Sunday, November 21, 2021

Tokyo and the eternal return of the repressed

In the end, I did finish reading my Japanese mystery novel, Seicho Matsumoto's Inspector Imanishi Investigates. By British and American standards, it is by no means a "great" mystery novel. But it was different enough that it merited pushing through. Together with some of the stuff I'm seeing on Midnight Diner, I'm definitely seeing some themes emerge.

First off, it's worth discussing the role of coincidence in mystery narratives in general. For the most part, the mystery genre relies on a steady stream of coincidence: this character or that event just happening to occur when somebody is walking by or within earshot of the detective's cousin or somesuch.
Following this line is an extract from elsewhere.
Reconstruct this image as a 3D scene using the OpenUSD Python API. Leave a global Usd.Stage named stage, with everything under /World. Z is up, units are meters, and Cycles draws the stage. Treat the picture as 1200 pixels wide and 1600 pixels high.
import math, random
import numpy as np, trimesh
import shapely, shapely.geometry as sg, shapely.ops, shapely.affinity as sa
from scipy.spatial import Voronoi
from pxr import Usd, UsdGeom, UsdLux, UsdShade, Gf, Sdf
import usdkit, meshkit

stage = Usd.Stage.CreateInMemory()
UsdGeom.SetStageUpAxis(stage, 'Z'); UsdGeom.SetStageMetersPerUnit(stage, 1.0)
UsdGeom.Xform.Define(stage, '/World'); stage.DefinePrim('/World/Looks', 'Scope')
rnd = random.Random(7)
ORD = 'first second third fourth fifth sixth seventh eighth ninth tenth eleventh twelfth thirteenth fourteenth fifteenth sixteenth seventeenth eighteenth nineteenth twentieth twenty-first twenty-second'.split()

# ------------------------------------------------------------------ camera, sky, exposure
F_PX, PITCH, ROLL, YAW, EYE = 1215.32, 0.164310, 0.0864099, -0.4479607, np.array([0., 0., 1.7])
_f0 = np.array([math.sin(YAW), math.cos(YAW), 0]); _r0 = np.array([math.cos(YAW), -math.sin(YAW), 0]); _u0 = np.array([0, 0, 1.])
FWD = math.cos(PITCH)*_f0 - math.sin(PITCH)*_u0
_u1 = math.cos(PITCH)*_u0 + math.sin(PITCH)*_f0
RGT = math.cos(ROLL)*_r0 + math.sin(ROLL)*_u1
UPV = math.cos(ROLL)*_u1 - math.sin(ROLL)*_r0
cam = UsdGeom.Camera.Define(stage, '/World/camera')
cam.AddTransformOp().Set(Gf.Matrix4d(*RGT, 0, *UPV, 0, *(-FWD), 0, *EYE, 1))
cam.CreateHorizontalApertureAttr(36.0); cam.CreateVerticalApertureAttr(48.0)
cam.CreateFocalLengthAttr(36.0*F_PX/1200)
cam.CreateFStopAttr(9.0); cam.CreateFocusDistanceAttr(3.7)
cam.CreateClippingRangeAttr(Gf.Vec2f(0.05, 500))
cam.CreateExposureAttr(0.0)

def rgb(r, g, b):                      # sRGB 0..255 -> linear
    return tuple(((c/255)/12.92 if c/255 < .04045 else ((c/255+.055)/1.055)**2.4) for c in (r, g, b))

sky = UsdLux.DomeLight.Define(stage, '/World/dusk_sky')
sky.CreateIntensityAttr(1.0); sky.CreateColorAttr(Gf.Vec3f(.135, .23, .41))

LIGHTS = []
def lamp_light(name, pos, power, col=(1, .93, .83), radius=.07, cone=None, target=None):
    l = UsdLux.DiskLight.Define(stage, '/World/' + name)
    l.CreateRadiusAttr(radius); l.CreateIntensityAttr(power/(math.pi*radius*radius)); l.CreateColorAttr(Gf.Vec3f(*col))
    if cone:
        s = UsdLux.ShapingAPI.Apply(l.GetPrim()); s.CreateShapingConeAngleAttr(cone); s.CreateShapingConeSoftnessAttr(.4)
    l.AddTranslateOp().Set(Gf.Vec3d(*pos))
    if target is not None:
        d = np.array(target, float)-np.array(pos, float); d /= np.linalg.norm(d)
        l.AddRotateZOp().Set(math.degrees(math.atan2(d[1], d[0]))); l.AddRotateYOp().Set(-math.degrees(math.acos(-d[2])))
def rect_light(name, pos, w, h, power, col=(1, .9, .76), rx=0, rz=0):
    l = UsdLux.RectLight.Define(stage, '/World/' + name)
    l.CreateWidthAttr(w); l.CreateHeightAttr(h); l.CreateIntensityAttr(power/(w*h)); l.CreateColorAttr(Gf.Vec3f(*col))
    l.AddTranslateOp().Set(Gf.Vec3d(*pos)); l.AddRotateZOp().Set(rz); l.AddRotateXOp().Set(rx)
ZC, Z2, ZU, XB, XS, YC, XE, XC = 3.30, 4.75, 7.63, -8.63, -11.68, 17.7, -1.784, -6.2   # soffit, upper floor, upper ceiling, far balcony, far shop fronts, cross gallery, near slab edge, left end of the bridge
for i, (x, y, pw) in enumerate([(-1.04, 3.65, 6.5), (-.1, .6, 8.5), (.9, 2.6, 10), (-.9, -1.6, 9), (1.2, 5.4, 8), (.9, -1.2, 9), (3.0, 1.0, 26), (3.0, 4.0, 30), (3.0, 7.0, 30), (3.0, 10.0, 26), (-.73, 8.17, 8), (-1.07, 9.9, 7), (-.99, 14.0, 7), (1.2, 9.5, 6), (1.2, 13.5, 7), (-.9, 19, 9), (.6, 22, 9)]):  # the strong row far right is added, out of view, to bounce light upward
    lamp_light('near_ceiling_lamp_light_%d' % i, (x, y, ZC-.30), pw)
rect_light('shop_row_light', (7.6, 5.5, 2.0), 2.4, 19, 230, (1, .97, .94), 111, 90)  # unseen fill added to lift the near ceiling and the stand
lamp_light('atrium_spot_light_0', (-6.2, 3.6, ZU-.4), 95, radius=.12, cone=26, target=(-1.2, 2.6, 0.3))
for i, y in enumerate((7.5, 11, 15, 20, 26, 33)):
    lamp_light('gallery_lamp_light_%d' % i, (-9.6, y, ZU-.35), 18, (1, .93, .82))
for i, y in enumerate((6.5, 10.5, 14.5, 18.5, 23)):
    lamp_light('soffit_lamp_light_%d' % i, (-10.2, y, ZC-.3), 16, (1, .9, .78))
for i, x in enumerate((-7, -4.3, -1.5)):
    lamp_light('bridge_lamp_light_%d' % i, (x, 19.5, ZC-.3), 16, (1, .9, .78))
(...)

Coincidences yield up clues which in the end help solve the mystery.

Fiction has always relied on coincidence to make its little worlds tick. It's everywhere in Dickens and other 19th century fair, we see it in Shakespeare. Without any commentary coincidence conveys the message that there is order in the world, not chaos, and that the world is not as big as it seems. In mysteries, this is doubly important, because all these stabbings and beatings at random times in the dark of night feed on our deepest fears, but together the detective and coincidence work to restore order when it is most threatened.

In the literature of Tokyo (and I suppose other big cities, but I'm seeing it in Tokyo narratives) there's an additional message: one character happening upon another tells us that while Tokyo may seem like a massive city in which one may lose one's self, in the end Japan is a small nation and one cannot wholly leave behind wherever it is one comes from. You can move to Tokyo and try to remake yourself into something altogether new, but in the end something from your past, your village off in the mountains 800 miles to the south -- can easily come back and haunt you. If necessary, a determined detective will figure that shit out, so it's better not to even try.